The Yomiuri ShimbunIt is highly significant that police have investigated the money collected by a crime syndicate from subordinate groups as funds for its management. We hope this will help bring an end to a heinous criminal network.
Fukuoka prefectural police have arrested the top boss of Kudo-kai, an extremely dangerous designated yakuza group based in Kitakyushu, on suspicion of violating the Income Tax Law. The boss is suspected of not reporting to tax authorities ¥227 million in income from money he allegedly collected from subordinates, evading about ¥88 million in taxes.

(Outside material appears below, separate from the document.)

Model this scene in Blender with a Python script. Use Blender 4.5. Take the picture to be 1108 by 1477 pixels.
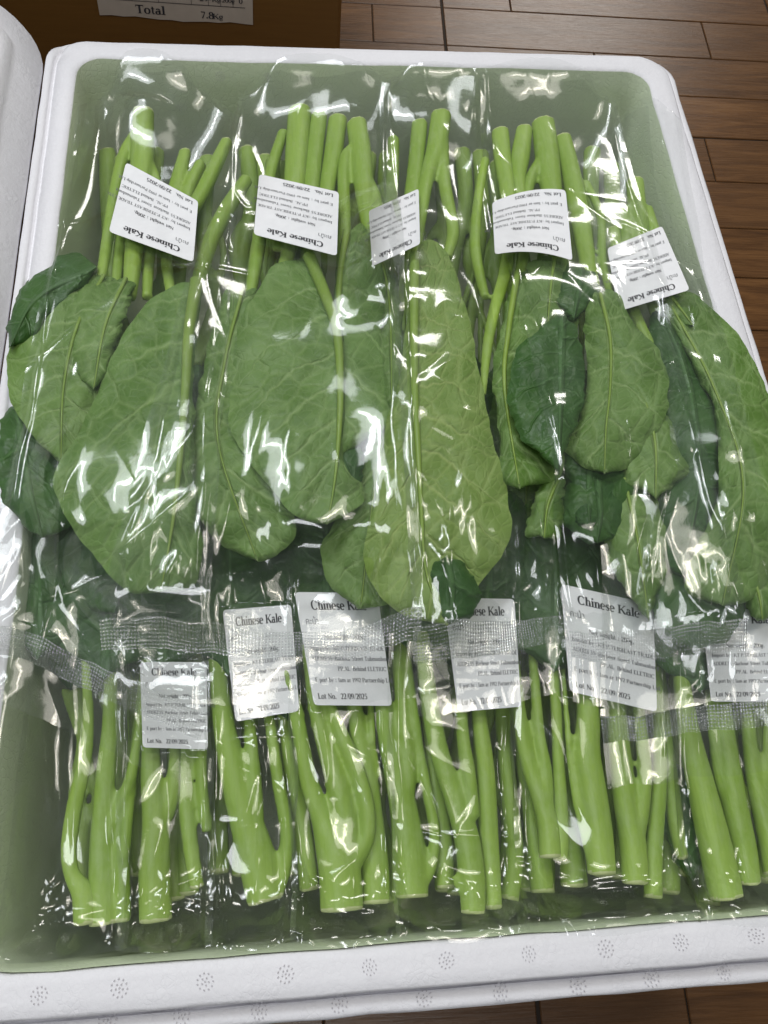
import bpy, math, random
import numpy as np
from mathutils import Vector, Matrix
random.seed(7); RNG = np.random.default_rng(7)
for o in list(bpy.data.objects): bpy.data.objects.remove(o)
S = bpy.context.scene; C = S.collection
R_ = math.radians

# ------------------------------------------------------------------ camera
F_PX, CX, CY = 1290.0, 554.0, 738.5
CAM = np.array([-0.06815, -0.29517, 0.44798])
ROT = np.array([[0.99425635, 0.02730804, -0.10348226],
                [-0.07010024, 0.8967903, -0.43686739],
                [0.08087189, 0.44161231, 0.89355375]])
cd = bpy.data.cameras.new('camera'); cam = bpy.data.objects.new('camera', cd); C.objects.link(cam)
cam.matrix_world = Matrix([list(ROT[i]) + [CAM[i]] for i in range(3)] + [[0, 0, 0, 1]])
cd.sensor_fit = 'VERTICAL'; cd.sensor_height = 36.0; cd.lens = F_PX / 1477 * 36.0
cd.clip_start = 0.01; cd.clip_end = 60
S.camera = cam

# ------------------------------------------------------------------ light
w = bpy.data.worlds.new("World"); S.world = w; w.use_nodes = True
bg = w.node_tree.nodes['Background']; bg.inputs[0].default_value = (0.93, 0.97, 1.0, 1); bg.inputs[1].default_value = 0.115

def area(name, loc, target, sx, sy, power, col):
    l = bpy.data.lights.new(name, 'AREA'); l.shape = 'RECTANGLE'; l.size = sx; l.size_y = sy; l.energy = power; l.color = col
    o = bpy.data.objects.new(name, l); C.objects.link(o); o.location = loc
    d = Vector(target) - Vector(loc); o.rotation_euler = d.to_track_quat('-Z', 'Y').to_euler(); return o
# two bright tubes, each backed by an added dim panel that softens highlights
area('ceiling_or_fill_lamp', (-0.75, 1.25, 2.15), (0, 0, 0), 1.3, 0.07, 14, (0.95, 0.97, 1.0))
area('added_halo_panel', (-0.753, 1.255, 2.158), (0, 0, 0), 1.7, 0.60, 28, (0.93, 0.97, 1.0))
area('ceiling_or_fill_lamp', (0.55, 0.35, 2.2), (0, 0, 0), 0.06, 0.7, 4, (1.0, 0.93, 0.80))
area('added_halo_panel', (0.551, 0.351, 2.206), (0, 0, 0), 0.5, 1.0, 9, (1.0, 0.95, 0.86))
area('ceiling_or_fill_lamp', (1.42, 4.35, 2.2), (0.3, .8, -0.3), 1.2, 0.4, 34, (1.0, 0.97, 0.92))
area('ceiling_or_fill_lamp', (-0.35, -0.9, 2.2), (0, -.2, 0), 1.2, 0.4, 20, (0.95, 0.98, 1.0))  # added front fill that brightens the inner walls; no such fitting known
S.view_settings.view_transform = 'Standard'; S.view_settings.look = 'None'
S.view_settings.exposure = -0.28; S.view_settings.gamma = 1.0
S.render.engine = 'CYCLES'
S.cycles.max_bounces = 10; S.cycles.transparent_max_bounces = 48; S.cycles.use_denoising = True
S.cycles.sample_clamp_indirect = 4.0

# ------------------------------------------------------------------ geometry helpers
def un(px, py, z):
    px, py, z = np.broadcast_arrays(np.asarray(px, float), np.asarray(py, float), np.asarray(z, float))
    d = np.stack([(px - CX) / F_PX, -(py - CY) / F_PX, -np.ones_like(px)], -1) @ ROT.T
    t = (z - CAM[2]) / d[..., 2]
    return CAM + d * t[..., None]
def uny(px, py, Y):
    d = ROT @ np.array([(px - CX) / F_PX, -(py - CY) / F_PX, -1.0]); t = (Y - CAM[1]) / d[1]
    return CAM + d * t
def depth(p): return ((CAM - p) @ ROT)[..., 2]
def tag(o, label=None, cat=None, group=None, kind=None):
    if label: o['label'] = label
    if cat: o['category'] = cat
    if group: o['group'] = group
    if kind: o['kind'] = kind
    return o
def empty(name, loc, label=None, cat=None, group=None, kind=None):
    o = bpy.data.objects.new(name, None); o.location = loc; o.empty_display_size = .02; C.objects.link(o)
    return tag(o, label, cat, group, kind)
def mesh_obj(name, V, Fs, mat, parent=None, smooth=True, uvs=None, attrs=None):
    """V in world coordinates; the object's origin is moved to its parent's."""
    V = np.asarray(V, float)
    if parent is not None: V = V - np.array(parent_origin(parent))
    me = bpy.data.meshes.new(name); me.from_pydata(V.tolist(), [], Fs if isinstance(Fs, list) else Fs.tolist()); me.update()
    if smooth: me.polygons.foreach_set('use_smooth', [True] * len(me.polygons))
    li = None
    for k, uv in (uvs or {}).items():
        l = me.uv_layers.new(name=k)
        if li is None:
            li = np.empty(len(me.loops), int); me.loops.foreach_get('vertex_index', li)
        l.data.foreach_set('uv', np.asarray(uv, float)[li].ravel())
    for k, a in (attrs or {}).items():
        at = me.attributes.new(k, 'FLOAT', 'POINT'); at.data.foreach_set('value', np.asarray(a, float).ravel())
    if mat: me.materials.append(mat)
    o = bpy.data.objects.new(name, me); C.objects.link(o)
    if parent is not None: o.parent = parent
    return o
def parent_origin(p):
    v = Vector(p.location); q = p.parent
    while q is not None: v = v + Vector(q.location); q = q.parent
    return v
def grid_faces(nr, nc):
    i = np.arange(nr - 1)[:, None] * nc + np.arange(nc - 1)[None, :]
    return np.stack([i, i + 1, i + nc + 1, i + nc], -1).reshape(-1, 4)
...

This is the first time Japanese police have deemed the money collected by a yakuza organization from subordinate groups to be an individual’s income and built a case for tax evasion.
Kudo-kai is a dangerous criminal group that has harmed the general public and engaged in gang wars with other yakuza groups. Its top boss has been arrested before and indicted for his alleged involvement in such cases as the shooting death of a former head of a local fisheries cooperative. That incident occurred after the former cooperative head refused to allow Kudo-kai’s involvement in a port facility expansion project.
To make progress toward defeating Kudo-kai, the prefectural police must meticulously trace the flow of money from subordinate groups to the top boss, so as to cut off the group’s funding sources.
Gang members extort protection money from companies and citizens, which is then taken by higher-ranking groups as operational funds.
It is hard to uncover the workings of such money collection systems. Police and tax authorities have tried to pursue corporate tax evasion charges against financial institutions with deep ties with gangster groups. Such investigations have faced limits, however, because crime organizations are not regarded as corporate bodies.
Smoking guns seized
As part of efforts to disband Kudo-kai, Fukuoka prefectural police launched a crackdown in pursuit of the group’s top boss last September. During the investigation, they seized memos showing money transfers, reportedly finding that part of the funds in question had been transferred monthly to bank accounts of the boss’ relatives and others.
It is also worth noting that the prefectural police, prosecutors and the national taxation authorities cooperated closely in the case. Sharing information, they jointly searched related locations. The securing of gang informants with inside knowledge is also said to have contributed to progress in the investigation.
The approach currently being employed — which treats the money collected by the gang boss from subordinates as personal income — can serve as a reference for other prefectural police headquarters battling crime syndicates.
Ordinances to eliminate criminal syndicates, which were put into force in all 47 prefectures by 2011, ban citizens and businesses from providing remuneration to gang members. The movement to expel gangsters has been gaining greater momentum.
But there has been no end to such incidents as revenge attacks on businesses and drinking and dining establishments that refuse to pay protection money. If they yield to threats and pay such fees, it will be impossible to cut off gangsters’ funding sources.
The police must also make wholehearted efforts to safeguard citizens who are directly confronted by organized crime.